By the Sea begins with cheeky, sunny chic: Brad Pitt andAngelina Jolie Pitt (as she’s now named) crest hillsides unsmilingly in a silver Citroën DS, before they rock up at the French seaside resort where the whole film will take place. Jane Birkin’s breathy 1969 chanson “Jane B” trills out from the stereo – it could be an advert for whatever his-and-hers perfumes the pair are wafting in, done as a retro homage to early Seventies Euro-vacation leisure style.
In fact, the film that unfolds is more an advert for wish-you-were-here ennui, done as a retro homage to Michelangelo Antonioni films (La notte, for instance) from the decade before. It’s Jolie Pitt’s third film as a director, and the first Brangelina vehicle since Mr and Mrs Smith (2005), the one that famously brought them together.
Based on its auteur’s track record, particularly 2014’s dreadful Unbroken, and the obvious first-world-problem pitfalls of casting these two, of all people, in a drama of navel-gazing marital discord, many predicted this would be The Pitts. The interesting thing? It’s not. Or not quite.
Admittedly, the early stretches of the movie make life fairly easy for anyone determined to get the knives out. Jolie Pitt’s first words on screen, “I smell fish”, would perfectly suit the trainwreck iteration of this film you’re tempted to imagine.
She is Vanessa, or Nessa, a former ballerina clearly suffering from long-term depression, who spends most of their holiday languishing semi-dressed on their hotel room’s elegantly rumpled bedthrow, or snoozing on the balcony under pale yellow shades the size of saucers.
Pitt, meanwhile, is Roland, a borderline-famous writer whose one success – his first novel – is long behind him. Despite setting up a gleaming red Olivetti Valentine typewriter in their suite, he never uses it, preferring to idle the days away getting progressively more sloshed in a local café-bar, where he strikes up a friendship with the widowed proprietor (Niels Arestrup).
The couple spend long days largely keeping out of each other’s way, bicker when he gets to bed drunk, and never have sex. We soon surmise – some obscure flashes to womb-like images are handy prompts – that they’ve probably either lost a child or can’t have any.
It takes the arrival of two equally photogenic French newlyweds, played by Mélanie Laurent and Melvil Poupaud, for a flicker of interest to cross Nessa’s wearily gorgeous face. A peephole into their adjacent suite, discovered by chance after she hears them energetically shagging, becomes her favourite toy in the absence of any attention from her increasingly blotto husband.
Jolie works hard to make this voyeur’s frustration and self-loathing sad rather than merely pathetic; it’s not a bad performance, but it’s an intentionally remote one, rarely inviting us in. Her trapped posture in the shower, when Pitt’s Roland tries to slip in alongside, makes it clear she’s locked herself away: only her eyes remain hungry. Interestingly, though Poupaud’s character is the one who goes out of his way to chat her up, it’s Laurent on whom her gaze rests more avidly.

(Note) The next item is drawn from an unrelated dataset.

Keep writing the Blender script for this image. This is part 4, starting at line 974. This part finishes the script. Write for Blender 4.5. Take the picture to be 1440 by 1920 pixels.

Pitt’s habitually mumbling diction makes Roland hard to credit as truly fluent in French – though perhaps he’s no less convincing than other educated Americans abroad. There’s a good, sharp cut from him whacking down a whisky glass in their hotel to the aftermath a few hours later, as he props up Arestrup’s bar: he’s got drunken umbrage down pat, and drunken wobbles to the bathroom, and there are affecting moments when he tries to imagine the grief the older man is going through.
Sincerity isn’t the film’s problem; it’s more a question of mileage. There’s not much in the little psychodrama between these two couples we can’t guess at a stroke, meaning that all the cameraman (The White Ribbon’s Christian Berger) can do is drift around them teasing out a mood. It’s a wispy sort of mood – too thoughtfully played to deserve any kind of kicking, but not emotionally precise enough to bump the film out of second gear.
“We’ve got to stop being such assholes!”, spoken from wife to husband, are about the truest words in Jolie Pitt’s screenplay, but it feels almost like she’s berating herself for having made the film. Go easy, Angelina: it’s certainly got problems, but it’s still your best so far.